Photo: Julie Clopper / Shutterstock.com.

The amount of money that Amazon lost on shipping — a.k.a. the net cost of landing all those brown boxes on your doorstep in record time — reached an all-time high of nearly $7.2 billion in 2016, according to GeekWire’s analysis of the e-commerce giant’s financial results.

The number reflects the difference between what Amazon charges customers for shipping and what the company spends to get those items to customers. Amazon traditionally takes a net loss on shipping, thanks in part to the flagship Amazon Prime benefit of free two-day shipping.

But with the company selling more and more items and promising faster and faster shipping — increasingly with no shipping charge for the customer — that net cost is getting bigger and bigger.

Note: Graphic updated in June 2017 to remove some duplicate numbers.

Amazon showed a net shipping loss of $5 billion last year, by comparison.

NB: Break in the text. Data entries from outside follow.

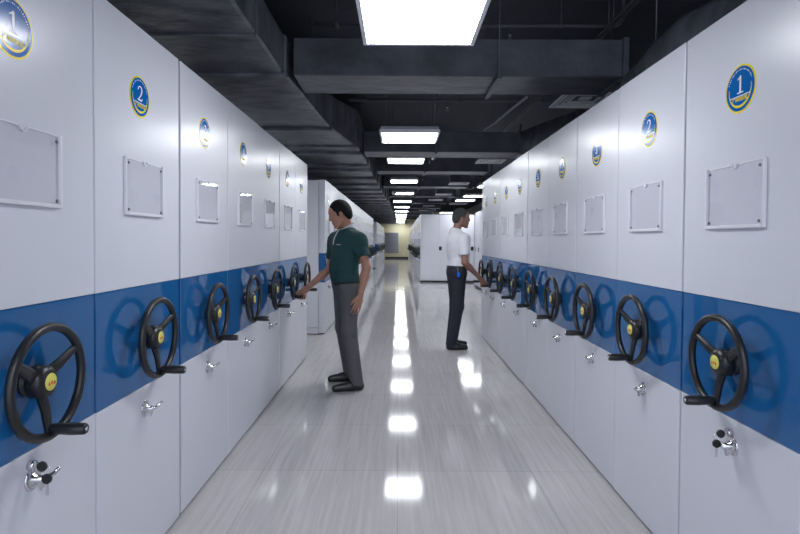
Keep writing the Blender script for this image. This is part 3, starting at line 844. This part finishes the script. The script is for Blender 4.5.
    if 'logo' in opts:
        y_, z_ = opts['logo']; o = patch('chest_logo', 'collar_grey', .004, y_ - .028, y_ + .028, z_ - .004, z_ + .004); o['label'] = 'small pale embroidered mark'
    C = Field(nk - .16, nk + .16, .004)
    a0 = nk + np.array([-.016, 0, -.062]); a1_ = nk + (hp(-.03, 0, -.055) - nk) * .75; C.cone(a0, a1_, .102, .062, .01)
    I = Field(nk - .16, nk + .16, .004); I.cone(a0 - (a1_ - a0), a1_ + (a1_ - a0), .134, .014, .01)
    C.v = np.maximum(C.v, -I.v - .004)
    up_ = (a1_ - a0) / np.linalg.norm(a1_ - a0)
    C.clip(lambda X, Y, Z: np.maximum((X - nk[0]) * up_[0] + (Y - nk[1]) * up_[1] + (Z - nk[2]) * up_[2] - .022 + .35 * np.maximum(X - nk[0], 0),
                                     -.052 - .25 * np.maximum(X - nk[0], 0) - ((X - nk[0]) * up_[0] + (Y - nk[1]) * up_[1] + (Z - nk[2]) * up_[2])))
    C.clip(lambda X, Y, Z: .008 - np.abs(Y - nk[1]) + np.where(X > nk[0] + .02, 0, -1))
    link('collar', C.mesh('collar', [mats['collar']]), root)
    # ---- trousers, belt, shoes
    R = Field(lo, hi, .006); we = opts['waist']
    R.ell(pe, (.112 * sx + .012, .158 * sx + .010, .135), .05); R.ell(be, (.118 * sx + .008, .152 * sx + .008, .17), .05)
    for s in 'LR':
        R.cone(hip[s], knee[s], .094, .070, .04); an = ank[s] + np.array([-.005, 0, -.03])
        R.cone(knee[s], an, .070, .062, .03, cut=(an + np.array([0, 0, -.008]), (.12, 0, -1)))
    R.clip(lambda X, Y, Z: Z - we)
    link('trousers', R.mesh('trousers', [mats['trousers']]), root)
    G = Field(pe + np.array([-.25, -.25, -.02]), pe + np.array([.25, .25, .25]), .005)
    G.ell(pe, (.112 * sx + .017, .158 * sx + .015, .14), .05); G.ell(be, (.118 * sx + .013, .152 * sx + .013, .175), .05)
    G.clip(lambda X, Y, Z: np.abs(Z - we + .012) - .018)
    link('belt', G.mesh('belt', ['belt']), root)
    for s in 'LR':
        a, t = ank[s], toe[s]; d = t - a; d[2] = 0; L_ = np.linalg.norm(d); d /= L_
        F = Field(np.minimum(a, t) - np.array([.14, .14, .2]), np.maximum(a, t) + np.array([.14, .14, .1]), .005)
        heel = np.array([a[0], a[1], .038]) - d * .035
        F.cone(heel, np.array([a[0], a[1], .04]) + d * .06, .040, .044, .02)
        F.cone(np.array([a[0], a[1], .04]) + d * .06, np.array([a[0], a[1], .030]) + d * (L_ - .03), .045, .034, .03)
        F.cone(np.array([a[0], a[1], .05]), np.array([a[0], a[1], .10]), .044, .042, .02)
        F.clip(lambda X, Y, Z: np.maximum(.001 - Z, Z - .105))
        link('shoe', F.mesh('shoe', ['shoe']), root)
    return root, W

yg1 = YL0 + PL * 5.5; zg1 = (.756 + 1.182) / 2 - GR - .006
H1 = math.radians(205)
p1, W1 = person('man in dark green polo and grey trousers, looking down at a hand wheel', (-.50, 5.09), H1, dict(
    L=dict(sh=(-.07, .172, 1.382), el=(-.292, 4.845, 1.135), wr=(-.345, 4.83, .875), hand=dict(kind='relaxed', tip=(-.395, 4.83, .69), thumb=(1, 0, .3))),
    R=dict(sh=(.045, -.176, 1.385), wr=(-.868, yg1 - .01, .925), pole=(-.5, -.3, -.8), hand=dict(kind='grip', c=(-.947, yg1, zg1), axis=(-1, 0, 0), r=.017, far=1, dir=1)),
    hipL=(0, .092, .93), hipR=(0, -.092, .93), anL=(-.385, 4.93, .085), anR=(-.475, 5.27, .085), toeL=(-.60, 4.86, .03), toeR=(-.68, 5.20, .03),
    chest=(-.005, 0, 1.31), belly=(.022, 0, 1.12), pelvis=(0, 0, .975), neck=(-.005, -.005, 1.50), head=(.055, -.01, 1.615)),
    dict(skin='skin', hair='hair', shirt='polo_green', collar='collar_grey', trousers='trouser_grey'), math.radians(-18), math.radians(20),
    [(-.12, -.075), (-.055, -.068), (-.032, -.02), (-.018, .024), (.008, .022), (.014, -.012), (.027, -.008), (.036, .036), (.055, .050), (.075, .070), (.12, .088)],
    dict(hem=.985, waist=.978, sleeve=.66, placket=(0.0,), logo=(.085, 1.335), bulk=1.02, twist=math.radians(6)))

yg2 = YR0 + PR * 7.5; zg2 = (.748 + 1.168) / 2 - GR - .006
p2, W2 = person('man in white polo and navy trousers, standing straight at a right row hand wheel', (.737, 6.89), math.radians(14), dict(
    R=dict(sh=(.03, -.180, 1.405), wr=(.995, 6.735, .93), pole=(-.6, -.3, -.7), hand=dict(kind='grip', c=(1.068, yg2, zg2), axis=(1, 0, 0), r=.017, far=1, dir=1)),
    L=dict(sh=(.0, .180, 1.405), el=(.73, 7.14, 1.135), wr=(.82, 7.17, .895), hand=dict(kind='relaxed', tip=(.86, 7.17, .71), thumb=(-1, 0, .3))),
    hipL=(0, .092, .95), hipR=(0, -.092, .95), anL=(.685, 7.0, .085), anR=(.675, 6.78, .085), toeL=(.895, 7.06, .03), toeR=(.875, 6.80, .03),
    chest=(-.005, 0, 1.32), belly=(.025, 0, 1.14), pelvis=(0, 0, .99), neck=(0, 0, 1.505), head=(.058, 0, 1.655)),
    dict(skin='skin2', hair='hair2', shirt='polo_white', collar='polo_white', trousers='trouser_navy'), math.radians(-8), math.radians(3),
    [(-.12, -.06), (-.055, -.055), (-.032, -.01), (-.018, .026), (.008, .024), (.014, .0), (.026, .006), (.036, .045), (.055, .060), (.075, .078), (.12, .092)],
    dict(hem=1.055, waist=1.062, sleeve=.70, placket=(0.0,), bulk=1.02))

# blue key fob hanging at the white-shirted man's belt
fob = thing('key_fob', 'bright blue key fob on a short chain at the belt of the man in white', 'key fob', (.737, 6.89, 0), math.radians(14))
b = MB()
for i in range(5):
    b.tube([(-.058 + .003 * i + .006 * math.cos(a) * (i % 2), -.184 - .001 * i + .006 * math.cos(a) * ((i + 1) % 2), 1.058 - .017 * i + .011 * math.sin(a)) for a in [2 * PI * j / 10 for j in range(10)]], .002, 'chrome', 5, True)
b.build('chain', fob)
b = MB(); b.box((-.062, -.203, .925), (-.026, -.188, .982), 'fob_blue', .006, seg=2); o = b.build('fob', fob); o['label'] = 'bright blue plastic fob'

# ------------------------------------------------------------------ world, camera, look
w = bpy.data.worlds.new('World'); S.world = w; w.use_nodes = True
w.node_tree.nodes['Background'].inputs[0].default_value = (.62, .68, .80, 1); w.node_tree.nodes['Background'].inputs[1].default_value = 1.9

cam = bpy.data.cameras.new('Camera'); co = bpy.data.objects.new('Camera', cam); COL.objects.link(co); S.camera = co
cam.sensor_width = 36; cam.lens = 540 / 800 * 36; cam.clip_start = .02
co.matrix_world = Matrix.Translation((0, 0, CAM_H)) @ Matrix.Rotation(math.radians(90 - 1.26), 4, 'X') @ Matrix.Rotation(math.radians(.35), 4, 'Z')
cam.shift_x = 1 / 800; cam.shift_y = -15.1 / 800

S.view_settings.view_transform = 'Standard'; S.view_settings.look = 'None'; S.view_settings.gamma = 1
S.view_settings.use_curve_mapping = False; S.view_settings.exposure = 0.27
S.cycles.use_denoising = True
S.cycles.max_bounces = 8; S.cycles.diffuse_bounces = 4; S.cycles.glossy_bounces = 4; S.cycles.transparent_max_bounces = 8
S.cycles.sample_clamp_indirect = 4
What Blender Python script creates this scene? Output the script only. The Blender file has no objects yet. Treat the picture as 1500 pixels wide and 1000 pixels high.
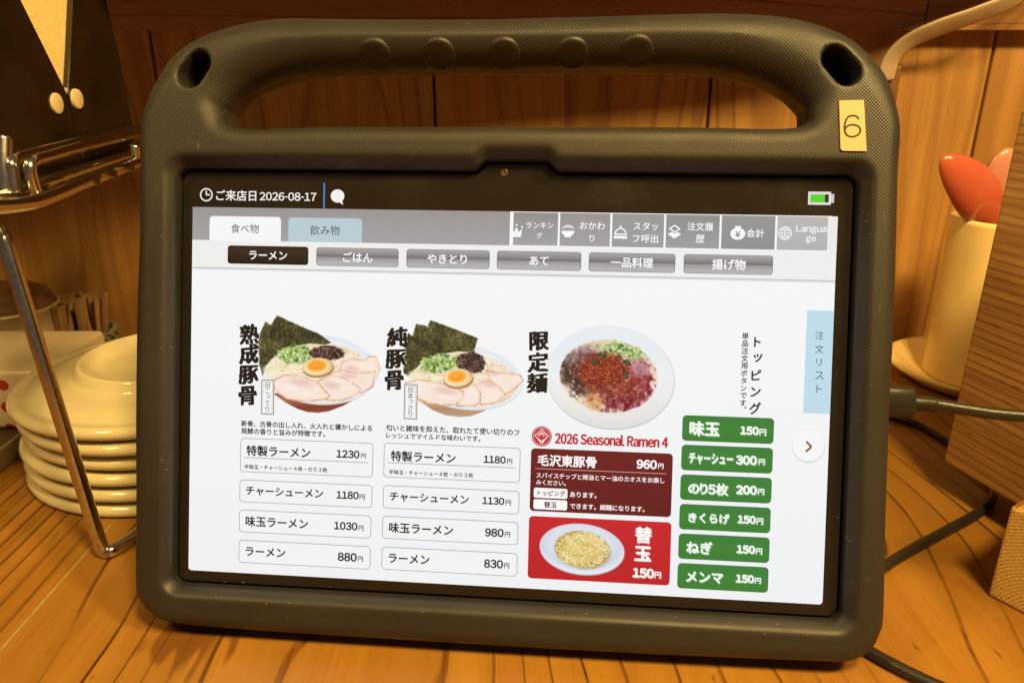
import bpy, bmesh, math, random
import numpy as np
from mathutils import Vector, Matrix, noise as mnoise

random.seed(7)
SC = bpy.context.scene
COL = SC.collection
R = math.radians

# ------------------------------------------------------------------ camera, world, lights, exposure
F_PX, PITCH, CAM_H = 1100.0, R(20), 0.1872
cam_d = bpy.data.cameras.new('camera')
cam = bpy.data.objects.new('camera', cam_d); COL.objects.link(cam)
cam.location = (0, 0, CAM_H)
cam.rotation_euler = (R(90) - PITCH, 0, 0)
cam_d.sensor_width = 36.0
cam_d.lens = 36.0 * F_PX / 1500.0
cam_d.clip_start, cam_d.clip_end = 0.01, 50
cam_d.dof.use_dof = True
cam_d.dof.focus_distance = 0.262
cam_d.dof.aperture_fstop = 25.0
SC.camera = cam

world = bpy.data.worlds.new('World'); SC.world = world
world.use_nodes = True
bg = world.node_tree.nodes['Background']
bg.inputs[0].default_value = (1.0, 0.74, 0.52, 1)
bg.inputs[1].default_value = 0.10

def lamp(name, loc, target, size, power, color, shape='DISK', spread=180):
    d = bpy.data.lights.new(name, 'AREA'); d.shape = shape; d.size = size
    d.energy = power; d.color = color; d.spread = R(spread)
    o = bpy.data.objects.new(name, d); COL.objects.link(o)
    o.location = loc
    o.rotation_euler = (Vector(target) - Vector(loc)).to_track_quat('-Z', 'Y').to_euler()
    return o
WARM = (1.0, 0.665, 0.22)
lamp('pendant_lamp', (0.19, -0.14, 0.78), (-0.04, 0.28, 0.06), 0.15, 8.4, WARM)
lamp('side_lamp', (0.50, -0.06, 0.72), (0.26, 0.45, 0.08), 0.11, 7.2, WARM)

lamp('left_fill', (-0.52, -0.02, 0.72), (-0.22, 0.34, 0.03), 0.12, 2.6, WARM)  # added fill light that brightens the plates and counter at the left
vs = SC.view_settings
vs.view_transform = 'Standard'; vs.look = 'None'; vs.gamma = 1.0; vs.exposure = 0.0
vs.use_curve_mapping = False
SC.render.engine = 'CYCLES'
SC.cycles.use_denoising = True
SC.cycles.max_bounces = 8

# ------------------------------------------------------------------ measured geometry
K_UI = 0.217 / 1280                                   # one screen pixel in metres
R_TAB = np.array([[0.996403194, 0.025680437, -0.0807538868],
                  [-0.0847345202, 0.311597468, -0.946428592],
                  [0.000858006825, 0.949867113, 0.312652732]])
T_TAB = np.array([-0.00414893, 0.2331143, CAM_H - 0.10156542])
M_TAB = Matrix([list(R_TAB[i]) + [T_TAB[i]] for i in range(3)] + [[0, 0, 0, 1]])
_C = np.array([[1, 0, 0], [0, -math.sin(PITCH), math.cos(PITCH)], [0, -math.cos(PITCH), -math.sin(PITCH)]])
def ray(px, py): return _C @ np.array([(px - 750) / F_PX, (py - 500) / F_PX, 1.0])
def loc(px, py, z):
    """photo measurement -> millimetre-true point of the tablet's own frame, at height z over its glass"""
    d = R_TAB.T @ ray(px, py); o = R_TAB.T @ (np.array([0, 0, CAM_H]) - T_TAB)
    s = (z - o[2]) / d[2]; p = o + s * d
    return (p[0], p[1])
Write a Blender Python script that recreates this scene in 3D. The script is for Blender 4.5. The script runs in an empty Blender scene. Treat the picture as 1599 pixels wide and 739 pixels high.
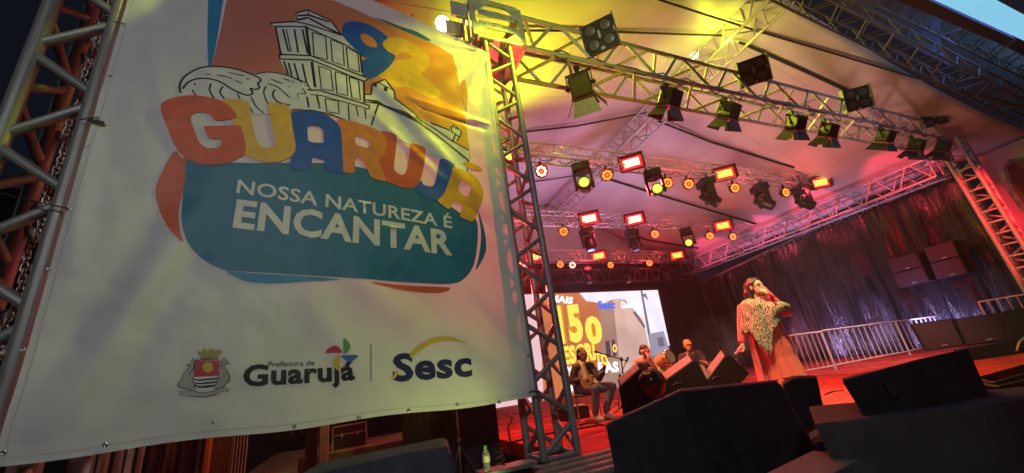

So what’s driving the increase? Amazon CEO Jeff Bezos noted in the company’s year-end earnings release that more than 50 million items are now eligible for free two-day shipping, an increase of 73 percent from the previous year.

Asked about the shipping costs on a conference call with reporters, Amazon CFO Brian Olsavsky also cited a 40 percent increase in items shipped from the company’s warehouses for Amazon’s own online retail business and the Fulfillment by Amazon (FBA) program for third-party sellers.

“We’re doing fulfillment for ourselves and for our partners at a much greater clip,” Olsavsky said. “It’s the usual impact of the additional free shipping programs, as well as the shift toward a higher Amazon Fulfilled growth rate.”

Amazon has also been building out its own infrastructure for ocean freight, air transport, semi trucks, local delivery and drones in an effort to give itself an alternative — not a replacement, execs insist — to UPS, Fedex and other third-party logistics and shipping companies.

As of now, this is all working out for the company’s bottom line, with some significant help from a separate economic engine inside the company.

Amazon posted an overall profit of $2.4 billion in 2016, up from $596 million in 2015, but that was largely due to the Amazon Web Services cloud computing division, which posted sales of $12.2 billion for 2016. AWS’s operating profit of more than $3.1 billion made up the majority of Amazon’s total operating profit of $4.2 billion for the past year — helping to compensate for the billions spent on shipping by the e-commerce side.